Larger master trusts are those most substantially invested in private markets, according to new data covering investment trends across the £200bn master trust market published today by The Pensions Regulator (TPR).
The data shows that 25 master trusts have invested a total of £5.3bn in unlisted UK private markets.
Three out of five, 60%, report some unlisted private market exposure – totalling £12.3bn – while around a fifth, 20%, report at least 5% of assets are invested in unlisted private markets.
Half, 50%, of members within default arrangements in the master trusts surveyed are in defaults which invest at least 5% of their assets in unlisted private markets.
The new analysis, covering 26m members, provides the first comprehensive baseline of how more than £200bn in defined contribution (DC) master trust assets are allocated, TPR said.

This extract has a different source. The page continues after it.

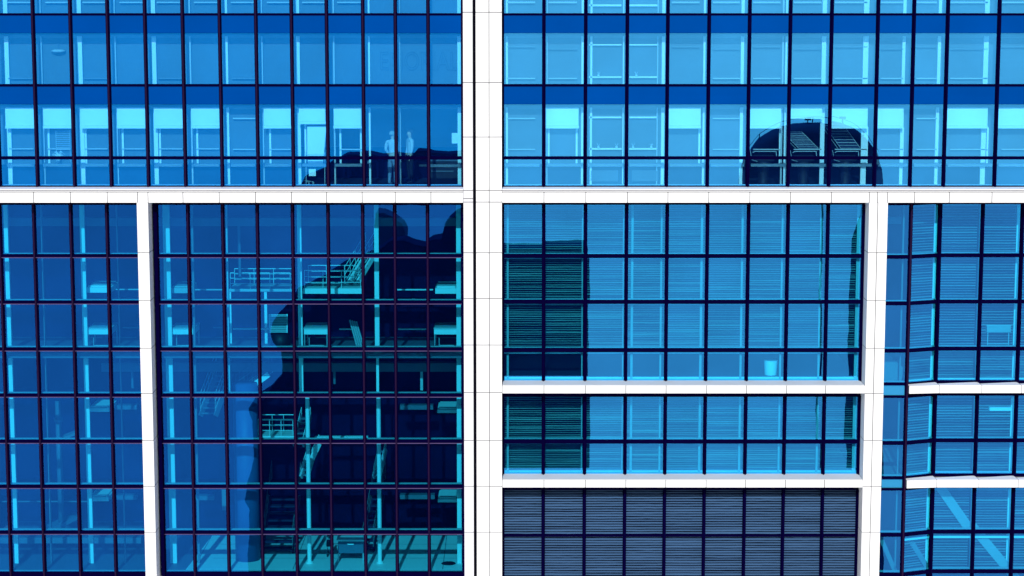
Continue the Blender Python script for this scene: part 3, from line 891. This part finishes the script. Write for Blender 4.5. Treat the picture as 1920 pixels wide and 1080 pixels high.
# stone bands of the bay, cranked with the glass
for (pa, pb) in ((722.5, 737), (899.5, 914)):
    yo = -.62
    z1, z0 = Zz(pa, .28 + yo), Zz(pb, .28 + yo)
    pts = [(BX[1] + .02, BYs[1] + yo + .28), (BX[2], BYs[2] + yo), (BX[3], BYs[3] + yo), (BX[4], BYs[4] + yo), (BX[5], BYs[5] + yo)]
    mb = MB()
    for (a, b) in zip(pts[:-1], pts[1:]):
        mb.quad_box([(a[0] + .008, a[1], z0), (b[0] - .008, b[1], z0), (b[0] - .008, b[1] + .6, z0), (a[0] + .008, a[1] + .30, z0),
                     (a[0] + .008, a[1], z1), (b[0] - .008, b[1], z1), (b[0] - .008, b[1] + .6, z1), (a[0] + .008, a[1] + .30, z1)], 0)
        mb.quad_box([(a[0], a[1] + .03, z0 + .004), (b[0], b[1] + .03, z0 + .004), (b[0], b[1] + .55, z0 + .004), (a[0], a[1] + .25, z0 + .004),
                     (a[0], a[1] + .03, z1 - .004), (b[0], b[1] + .03, z1 - .004), (b[0], b[1] + .55, z1 - .004), (a[0], a[1] + .25, z1 - .004)], 1)
    obj('stone_band', mb, [M['stone'], M['joint']], right)
# blinds, posts, sills in the bay
for i in range(1, 5):
    for (ya, yb) in ((385, 713), (745, 889), (918, 1068)):
        blind(right, BX[i] + .06, BX[i + 1] - .06, Zz(yb, .7), Zz(ya, .7), BYs[i] + .42, M['slat_bay'], .085, BYs[i + 1] + .42)
for (a, b, p, Y, m) in ((1744, 1750, 700, .6, 'white'), (1828, 1830, 700, .7, 'white2'), (1897.5, 1903.5, 700, .7, 'white'), (1686, 1689, 700, .2, 'grey')):
    for (za, zc) in ((384, 714), (744, 889), (916, 1070)):
        post('post', right, a, b, p, Zz(zc, Y), Zz(za, Y), Y, M[m], .06)
for (pa, pb) in ((713.5, 708), (889.5, 883), (1071, 1065), (1003, 1007)):
    for i in range(1, 5):
        mb = MB(); a, b = BYs[i] + .2, BYs[i + 1] + .2
        z0, z1 = sorted((Zz(pa, .6), Zz(pb, .6)))
        mb.quad_box([(BX[i], a, z0), (BX[i + 1], b, z0), (BX[i + 1], b + .1, z0), (BX[i], a + .1, z0), (BX[i], a, z1), (BX[i + 1], b, z1), (BX[i + 1], b + .1, z1), (BX[i], a + .1, z1)])
        obj('sill_board', mb, M['white'], right)
# diagonal braces in front of the blinds
for (p, q, wd) in (((1762, 912), (1822, 998), .30), ((1822, 985), (1905, 1085), .30), ((1704, 1008), (1738, 1062), .16), ((1650, 1005), (1678, 1070), .14)):
    Y = .62 if p[0] > 1700 else .2
    if p[0] == 1704: Y = .50
    a, b = Vector(P3(*p, Y)), Vector(P3(*q, Y)); d = (b - a).normalized(); n_ = Vector((-d.z, 0, d.x)) * wd / 2
    mb = MB(); mb.extrude_xz([((a + n_).x, (a + n_).z), ((b + n_).x, (b + n_).z), ((b - n_).x, (b - n_).z), ((a - n_).x, (a - n_).z)], Y, Y + .08)
    obj('brace', mb, M['post_paint'] if p[0] > 1750 else M['grey'], right)
# shapes seen in the narrow strip
mb = MB(); pts = [P3(1655, 655, .6), P3(1694, 690, .6), P3(1690, 716, .6), P3(1655, 716, .6)]
mb.extrude_xz([(p[0], p[2]) for p in pts], .6, .9); obj('stair_flank', mb, M['grey'], right)
hbox('deck_edge', right, 1660, 1690, 407, 420, .7, .3, 'dim')
mb = MB(); mb.box(X(1855, 767, .66), X(1896, 767, .66), .62, .80, Zz(770, .66), Zz(763.5, .66)); obj('shelf', mb, M['white'], right)
t = thing('desk', 'small white desk seen through the pale blinds of the far right bay', 'desk', (X(1871, 650, .66), .66, Zz(652, .66)), 'desks beside the white posts')
x0, x1 = X(1849, 640, .66), X(1894, 640, .66); zd = Zz(652, .66)
mb = MB(); mb.box(x0, x1, .60, .80, zd + .50, zd + .70); obj('drawer', mb, M['post_paint'], t, bevel=.01)
mb = MB(); mb.box(x0 - .02, x1 + .01, .58, .82, zd + .702, zd + .74); obj('desk_top', mb, M['white2'], t, bevel=.01)
for xx in (x0 + .05, x1 - .05):
    mb = MB(); mb.box(xx - .012, xx + .012, .66, .69, zd, zd + .499); obj('leg', mb, M['white2'], t)
mb = MB(); mb.tube((x0 + .05, .70, zd + .12), (x1 - .05, .70, zd + .12), .014); obj('stretcher', mb, M['white2'], t)

# ================================================================== furniture of the upper storeys
ZU = Zz(349.5, .6)                                  # floor of the lowest upper storey
for parent, a, b in ((left, XL0, XL1), (right, XR0, XR1)):
    mb = MB(); mb.box(a + .2, b - .1, .32, 6.8, ZU - .12, ZU - .002); obj('storey_floor', mb, M['inner_low'], parent)
zw = Zz(276, 3.8)  # wall colour lightened above, blackened below the edge of the mirrored skyline
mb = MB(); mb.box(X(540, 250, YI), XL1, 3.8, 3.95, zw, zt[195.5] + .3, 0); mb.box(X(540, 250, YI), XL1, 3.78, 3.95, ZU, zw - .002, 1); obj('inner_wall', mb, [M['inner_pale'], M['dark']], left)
rail(left, 'window_rail', 806, 862, 310.5, .075, YI - .05, 'white')
rail(left, 'window_rail', 786, 800, 310.5, .06, YI + .2, 'grey')
# letters on the inner wall of the storey above
def letters(txt, px0, px1, py0, py1, Y):
    cu = bpy.data.curves.new('wall_lettering', 'FONT'); cu.body = txt; cu.extrude = .01; cu.fill_mode = 'NONE'; cu.bevel_depth = .012
    o = bpy.data.objects.new('wall_lettering', cu); COL.objects.link(o)
    bpy.context.view_layer.update()
    w0 = o.dimensions.x; h0 = o.dimensions.y
    x0, z0 = U(px0, py1, Y); x1, z1 = U(px1, py0, Y)
    dg = bpy.context.evaluated_depsgraph_get()
    me = bpy.data.meshes.new_from_object(o.evaluated_get(dg))
    bpy.data.objects.remove(o)
    xs = [v.co.x for v in me.vertices]; ys = [v.co.y for v in me.vertices]
    sx = (x1 - x0) / (max(xs) - min(xs)); sy = (z1 - z0) / (max(ys) - min(ys)); mx, my = min(xs), min(ys)
    b = base_of(left)
    for v in me.vertices:
        x, y, z = v.co
        v.co = (x0 + (x - mx) * sx - b.x, Y - z - b.y, z0 + (y - my) * sy - b.z)
    me.materials.clear(); me.materials.append(M['letter'])
    n = bpy.data.objects.new('wall_lettering', me); COL.objects.link(n); n.parent = left
    return n
letters('EMORIAL', 713, 860, 97, 132, YI + .115)

# white board on a stand and an office chair
t = thing('whiteboard', 'bright white board on a thin wheeled stand behind the upper left windows', 'whiteboard', (X(592, 345, .45), .45, ZU))
mb = MB(); Y = .45
pts = [U(576, 237, Y), U(612, 237, Y), U(607, 292, Y), U(576, 292, Y)]
mb.extrude_xz(pts, Y, Y + .03); obj('board', mb, M['fabric'], t)
mb = MB(); mb.box(X(577, 300, Y), X(606, 300, Y), Y, Y + .02, Zz(307, Y), Zz(300, Y)); mb.box(X(579, 320, Y), X(592, 320, Y), Y, Y + .02, Zz(330, Y), Zz(317, Y)); obj('tray', mb, M['white'], t)
mb = MB(); mb.tube(P3(574, 289, Y), P3(609, 289, Y), .014)
for px in (574, 609): mb.tube(P3(px, 285, Y), (X(px, 345, Y), Y, ZU), .014)
obj('stand', mb, M['steel'], t)

def office_chair(label, px, Y, back=None):
    x = X(px, 340, Y)
    t = thing('office_chair', label, 'chair', (x, Y, ZU), 'chairs behind the glass')
    mb = MB()
    for k in range(5):
        a = k * 2 * math.pi / 5 + .3
        mb.tube((x, Y, ZU + .12), (x + .27 * math.cos(a), Y + .27 * math.sin(a), ZU + .07), .02)
        mb.tube((x + .27 * math.cos(a), Y + .27 * math.sin(a) - .02, ZU + .035), (x + .27 * math.cos(a), Y + .27 * math.sin(a) + .02, ZU + .035), .033, 10)
    obj('base', mb, M['steel'], t)
    mb = MB(); mb.tube((x, Y, ZU + .1), (x, Y, ZU + .42), .03); obj('gas_stem', mb, M['black'], t)
    mb = MB(); mb.box(x - .23, x + .23, Y - .22, Y + .22, ZU + .42, ZU + .50); obj('seat', mb, M['black'], t, bevel=.03)
    mb = MB(); mb.box(x - .20, x + .20, Y + .21, Y + .25, ZU + .55, ZU + .98); obj('backrest', mb, M['black'], t, bevel=.03)
    return t
office_chair('dark swivel office chair beside the bright white board', 572, 1.0 + .35)
# small white notice box on the end post
mb = MB(); mb.box(X(847, 258, 1.0), X(858, 258, 1.0), 1.05, 1.15, Zz(269, 1.05), Zz(249.5, 1.05))
obj('notice_box', mb, M['white'], left)
# control box on the post by the people
mb = MB(); mb.box(X(689, 304, 1.0), X(694.5, 304, 1.0), 1.02, 1.10, Zz(307, 1), Zz(301, 1)); obj('switch_box', mb, M['white'], left)
# ceiling lamp, rack and plant behind the leftmost windows
x, z = U(108, 95.5, .5); mb = MB()
mb.lathe([(.001, z + .05), (.12, z + .045), (.22, z + .01), (.23, z - .01), (.15, z - .045), (.001, z - .05)], x, .62, 24)
t = thing('ceiling_lamp', 'flat pale round lamp hanging in the second upper left window', 'lamp', (x, .62, z))
obj('shade', mb, M['white2'], t, smooth=True)
mb = MB(); mb.tube((x, .62, z + .05), (x, .62, Zz(60, .62)), .008); obj('cord', mb, M['dim'], t)
Y = .50; xa, xb = X(105, 260, Y), X(131, 260, Y)
t = thing('wire_rack', 'fine wire rack of pale bars under the second roller blind from the left', 'rack', ((xa + xb) / 2, Y, Zz(284, Y)))
mb = MB()
for k in range(10):
    z = Zz(246 + k * 3.8, Y); mb.tube((xa, Y, z), (xb, Y, z), .008, 6)
obj('bars', mb, M['white2'], t)
mb = MB()
for xx in (xa, xb): mb.tube((xx, Y, Zz(244, Y)), (xx, Y, Zz(308, Y)), .008, 6)
obj('frame', mb, M['white2'], t)
x, z = U(110, 306, .47); t = thing('potted_plant', 'spidery pale plant on the rail under the wire rack', 'plant', (x, .47, z))
mb = MB(); mb.lathe([(.001, z + .02), (.05, z + .02), (.07, z + .13), (.001, z + .13)], x, .47, 12); obj('pot', mb, M['white2'], t)
mb = MB()
for k in range(26):
    a = random.uniform(0, 6.28); rr = random.uniform(.1, .26); p = Vector((x, .47, z + .13))
    q = p + Vector((math.cos(a) * rr * .5, math.sin(a) * .05, random.uniform(.1, .26))); e = q + Vector((math.cos(a) * rr * .6, 0, random.uniform(-.16, .02)))
    mb.tube(p, q, .008, 4, 0, .007); mb.tube(q, e, .007, 4, 0, .002)
obj('leaves', mb, M['white'], t)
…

The data represents nine in 10 master trusts and three-quarters of the market by assets.
TPR said it has published the data as part of efforts to improve member outcomes, support economic growth, and prepare the market for the introduction of new value for money requirements helping to shift the focus in DC schemes from cost to value.
Richard Knox, TPR’s executive director, strategy, policy and analysis, said: “TPR does not tell schemes how to invest but we do challenge all schemes to deliver value for money. We want to see well-governed schemes confidently considering a broader range of investments, with potential to improve returns for members.
“We expect trustees and administrators to review their strategy, governance arrangements and diversification in line with our private market guidance. Where schemes cannot demonstrate value, trustees should consider consolidation in members’ interests.”
Collection of asset allocation data by TPR is envisaged to run annually until new legislative value for money (VFM) disclosure requirements are introduced under the Pension Schemes Act 2026 in 2028, the organisation said.